Paris Memories

Reviewed by Roger Gook

Sunday's film at the Keswick Film Club was another brilliant film and very highly rated by the audience – and quite rightly so. We are sadly all too familiar with images and stories of bombings, shootings and terrorist attacks around the world. We learn about the social and political reasons for these atrocities and hear about terrible loss of life and injuries. But what we hear less of is the effect these have on survivors – the guilt, the loss of memory and the shattered lives and bodies. Paris Memories tells the story of one such person.

The brother of the director, Alice Winocour, was caught up in the Paris Bataclan attacks in 2015, and his memories inform her fictional telling of one person's life after such an attack. The title refers to the loss of memory of that evening of one woman, Mia, and her struggle to deal with this. She is desperate to know what actually happened and the part she played, so that she can make sense of her subsequent feelings.

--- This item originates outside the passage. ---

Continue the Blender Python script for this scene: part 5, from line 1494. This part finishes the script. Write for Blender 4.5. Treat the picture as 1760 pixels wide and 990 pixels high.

She has a concern that she acted selfishly and needs to somehow find the truth. The film follows her search for an unknown man who comforted her in the immediate aftermath of the shooting and, for her, holds the key to understanding what happened.

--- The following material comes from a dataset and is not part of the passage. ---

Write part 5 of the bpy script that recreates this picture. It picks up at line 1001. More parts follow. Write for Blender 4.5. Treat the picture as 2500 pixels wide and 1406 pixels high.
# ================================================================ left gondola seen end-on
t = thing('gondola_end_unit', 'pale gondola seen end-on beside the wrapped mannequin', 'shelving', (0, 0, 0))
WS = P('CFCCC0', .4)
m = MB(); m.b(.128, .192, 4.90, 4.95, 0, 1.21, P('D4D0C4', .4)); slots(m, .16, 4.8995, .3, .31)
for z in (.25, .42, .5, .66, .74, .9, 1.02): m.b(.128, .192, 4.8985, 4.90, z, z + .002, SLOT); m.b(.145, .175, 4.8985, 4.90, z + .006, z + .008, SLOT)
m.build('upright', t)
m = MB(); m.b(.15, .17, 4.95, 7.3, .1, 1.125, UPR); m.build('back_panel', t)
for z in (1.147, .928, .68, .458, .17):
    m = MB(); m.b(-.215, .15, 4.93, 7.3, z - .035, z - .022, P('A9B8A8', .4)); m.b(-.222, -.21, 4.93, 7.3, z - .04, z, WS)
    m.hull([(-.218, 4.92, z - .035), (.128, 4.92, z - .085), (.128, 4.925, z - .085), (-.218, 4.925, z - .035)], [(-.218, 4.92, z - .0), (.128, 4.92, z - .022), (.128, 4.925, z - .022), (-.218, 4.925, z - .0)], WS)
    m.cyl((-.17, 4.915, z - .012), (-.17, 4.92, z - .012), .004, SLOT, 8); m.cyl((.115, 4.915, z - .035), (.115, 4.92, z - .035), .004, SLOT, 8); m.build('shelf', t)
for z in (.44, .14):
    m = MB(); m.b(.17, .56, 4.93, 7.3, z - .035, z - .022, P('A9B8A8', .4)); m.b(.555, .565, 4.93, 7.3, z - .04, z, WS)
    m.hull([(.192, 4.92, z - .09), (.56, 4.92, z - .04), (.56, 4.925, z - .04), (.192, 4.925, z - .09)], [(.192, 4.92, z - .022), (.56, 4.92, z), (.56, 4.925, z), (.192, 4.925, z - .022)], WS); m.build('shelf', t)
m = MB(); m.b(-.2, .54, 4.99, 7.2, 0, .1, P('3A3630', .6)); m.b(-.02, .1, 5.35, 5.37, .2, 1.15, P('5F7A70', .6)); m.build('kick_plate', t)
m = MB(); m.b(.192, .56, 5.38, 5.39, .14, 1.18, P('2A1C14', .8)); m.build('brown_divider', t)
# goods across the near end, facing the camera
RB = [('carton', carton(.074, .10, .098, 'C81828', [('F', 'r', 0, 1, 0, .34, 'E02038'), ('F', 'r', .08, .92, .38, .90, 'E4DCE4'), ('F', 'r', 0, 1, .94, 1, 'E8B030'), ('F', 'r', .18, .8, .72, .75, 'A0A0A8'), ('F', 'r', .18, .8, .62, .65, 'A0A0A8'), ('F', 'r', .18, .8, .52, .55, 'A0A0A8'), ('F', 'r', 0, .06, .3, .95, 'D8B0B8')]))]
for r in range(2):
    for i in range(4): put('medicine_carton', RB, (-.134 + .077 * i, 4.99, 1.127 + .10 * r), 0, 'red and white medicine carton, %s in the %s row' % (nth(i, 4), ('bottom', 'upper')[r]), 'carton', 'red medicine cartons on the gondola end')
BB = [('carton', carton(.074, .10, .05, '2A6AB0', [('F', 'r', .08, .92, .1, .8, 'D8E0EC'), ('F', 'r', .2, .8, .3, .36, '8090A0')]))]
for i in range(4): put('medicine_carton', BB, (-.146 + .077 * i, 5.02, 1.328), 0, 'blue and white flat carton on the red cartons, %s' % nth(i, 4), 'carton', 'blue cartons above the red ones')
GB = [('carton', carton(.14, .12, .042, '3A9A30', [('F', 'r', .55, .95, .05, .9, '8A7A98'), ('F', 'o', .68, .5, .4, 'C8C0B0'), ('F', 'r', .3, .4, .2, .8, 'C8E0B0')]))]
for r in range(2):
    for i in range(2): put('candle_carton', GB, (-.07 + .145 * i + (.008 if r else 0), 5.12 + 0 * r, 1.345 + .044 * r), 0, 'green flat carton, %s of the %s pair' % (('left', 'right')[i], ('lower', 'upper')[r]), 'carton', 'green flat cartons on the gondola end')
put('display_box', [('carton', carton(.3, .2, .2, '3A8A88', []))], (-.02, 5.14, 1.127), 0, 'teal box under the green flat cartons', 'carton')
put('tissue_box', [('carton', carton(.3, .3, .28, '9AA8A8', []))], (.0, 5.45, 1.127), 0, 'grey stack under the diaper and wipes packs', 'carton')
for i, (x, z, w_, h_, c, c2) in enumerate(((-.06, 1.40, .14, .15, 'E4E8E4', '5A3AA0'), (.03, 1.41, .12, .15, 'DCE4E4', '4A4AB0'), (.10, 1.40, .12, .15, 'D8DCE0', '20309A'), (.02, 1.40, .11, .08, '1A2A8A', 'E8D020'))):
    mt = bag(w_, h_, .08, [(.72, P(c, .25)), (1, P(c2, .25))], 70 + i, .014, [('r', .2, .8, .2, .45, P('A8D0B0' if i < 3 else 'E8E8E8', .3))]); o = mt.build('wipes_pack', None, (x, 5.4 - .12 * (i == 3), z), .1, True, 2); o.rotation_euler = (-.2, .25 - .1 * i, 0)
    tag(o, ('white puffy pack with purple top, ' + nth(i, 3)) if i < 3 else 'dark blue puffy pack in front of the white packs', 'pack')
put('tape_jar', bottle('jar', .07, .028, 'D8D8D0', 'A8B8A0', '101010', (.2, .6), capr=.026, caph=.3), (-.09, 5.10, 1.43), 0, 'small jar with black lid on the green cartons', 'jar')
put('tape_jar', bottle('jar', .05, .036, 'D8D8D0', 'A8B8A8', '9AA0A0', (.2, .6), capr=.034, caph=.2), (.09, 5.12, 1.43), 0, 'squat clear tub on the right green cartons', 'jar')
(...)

The French title is Revoir Paris – To See Paris Again – and this more accurately describes the story. Although the memories are important, Mia's future life has to be reconsidered and rebuilt. Virginie Efira, playing Mia, gives a remarkable performance, showing the waves of emotional confusion as she tries to piece her new life together. She finds her old relationships are difficult because of the gulf in understanding of what happened, and she is only able to get close to those who shared the ordeal. Being the survivor of an atrocity changes the individuals from themselves and their past lives, and the repercussions on bodies and relationships are difficult for us to comprehend. This is perhaps the true message of the film – our need to understand that people's lives change and how we should not try to fit them back into our expectations.